Calixte Beyala:”…si certains croient bons d’abandonner leur culture. “
Écrivaine, femme de conviction, Calixte Beyala ne laisse pas indifférente. A l’avant-garde des combats d’émancipation, la franco-camerounaise reprend son bâton de pèlerine pour cette fois, s’attaquer à la citadelle de la Francophonie dont le gardien actuel est Abdou Diouf qui, malgré deux mandats à la tête de cette organisation ne compte pas s’arrêter malgré l’âge, un peu à l’image du président Wade et autres dinosaures africains qui ne connaissent pas l’usure du pouvoir.
Le souhait de l’écrivaine serait de voir l’organisation internationale de la francophonie (OIF) revenir à ses fondamentaux et non s’engluer dans les travers de la politique dans laquelle ses prédécesseurs l’ont confinée, loin des peuples et de leurs aspirations culturelles.

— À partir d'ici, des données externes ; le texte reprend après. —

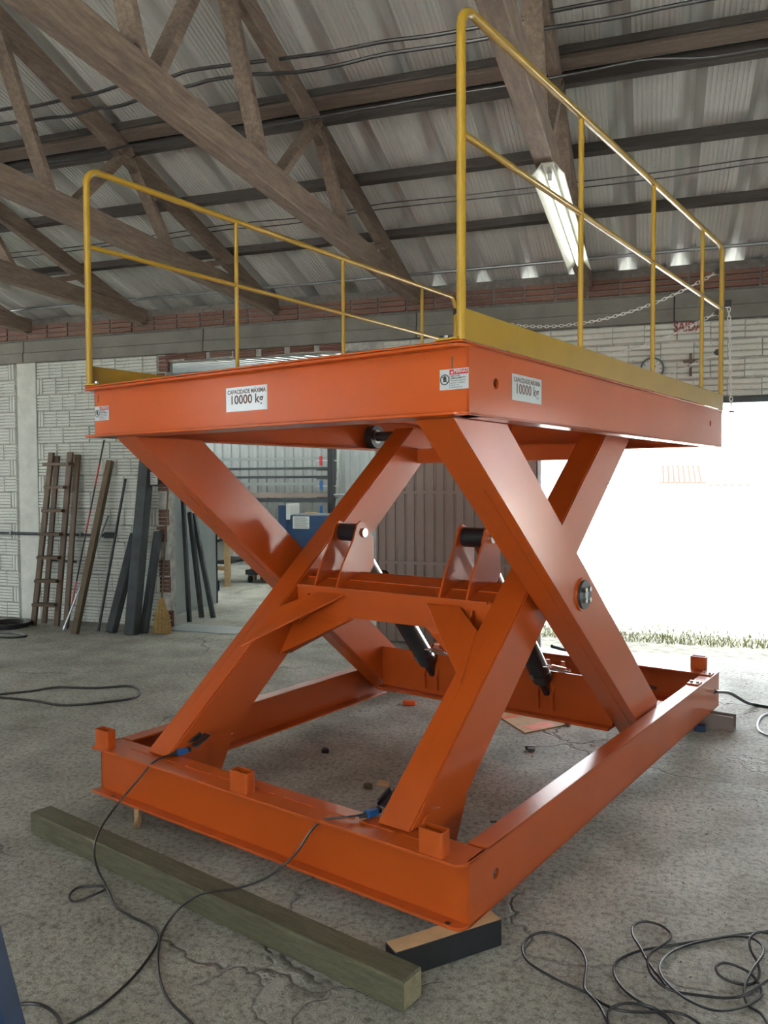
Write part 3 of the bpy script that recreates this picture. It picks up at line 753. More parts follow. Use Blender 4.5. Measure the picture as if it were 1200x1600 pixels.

Je lui ai posé quelques questions pour comprendre ses motivations et ses ambitions pour l’organisation dont elle aspire à diriger. Fidèle à elle-même, c’est-à-dire sans langue de bois, elle a répondu avec tout le tonus dont a peut-être besoin une organisation culturellement avachie à l’image de ses dirigeants ?
Bonjour Calixte, il est aujourd’hui certain que vous souhaitez prendre le poste de secrétaire générale de l’OIF. Qu’est ce qui motive cette démarche ?
Il est certain que les temps sont venus d’entrer dans une francophonie populaire ; une francophonie de proximité, une francophonie qui tienne compte des désirs des peuples qui la constituent, une francophonie qui accompagne artiste, créateur et acteur du monde économique, une francophonie à l’écoute des aspirateurs de l’espace francophonie. Il serait plus que temps, il serait urgent de sortir de cette francophonie bureaucratique lourde, celle qui se déroule si loin, si loin des peuples
Quel bilan dressez-vous de cette institution à ce jour ?
A chaque génération appartient une mission ; celles qui nous ont précédées ont fait de leur mieux pour faire vivre l’institution avec les raisonnements propres à leur époque. Aujourd’hui, la francophonie se doit d’être dynamique, compétitive afin de faire face aux défis du millénaire.
De loin, OIF semble être une institution plus politique que culturelle. Ne partez-vous pas ‘’diminuée’’ face à votre concurrent qui lui est du sérail politique et qui a les faveurs de certaines personnalités politiques ?
La francophonie a été créée par des écrivains, des intellectuels sur un socle précis : la langue française que nous avons en partage et certaines valeurs que nous partageons de part leur universalité dont la démocratie, la fraternité et la solidarité nécessaire à l’avancement de l’humanité. Qu’est-ce que la politique ? Écrire,’est-ce point un acte politique ? Participer aux débats n’est-ce point poser un acte politique ? Je ne me sens nullement démuni face à mon adversaire pour qui j’ai le plus grand respect. J’ai confiance aux peuples et aux dirigeants du monde francophone.
L’une des critiques les plus acerbes mais pourtant vraie, adressée à la Francophonie venait de Mongo Béti qui la définissait je cite : ” La francophonie est une stratégie de contrôle de notre créativité et même de notre devenir “. Est-on loin de cette définition aujourd’hui ?
J’ai un grand respect pour Mongo dont j’ai toujours salué le talent. Mais cette opinion lui appartient et il me semble inconvenant de lancer un débat avec un mort.
Comment comptez-vous inverser cette tendance et favoriser une politique volontaire des langues africaines qui se meurent ?
Est-ce la faute de la francophonie si chez eux les parents ne s’adressent à leurs enfants qu’en Français ou en Anglais ? Est-ce la faute de la francophonie si certains croient bons d’abandonner leur culture ? La francophonie a toujours été pour la diversité culturelle, elle l’a toujours prôné et je m’attellerai à cette tache si l’honneur m’était donné d’être la secrétaire générale de cette noble institution. Mais je tiens à préciser que le socle de la création de la francophonie est la langue française, mais celle-ci n’est pas excluant.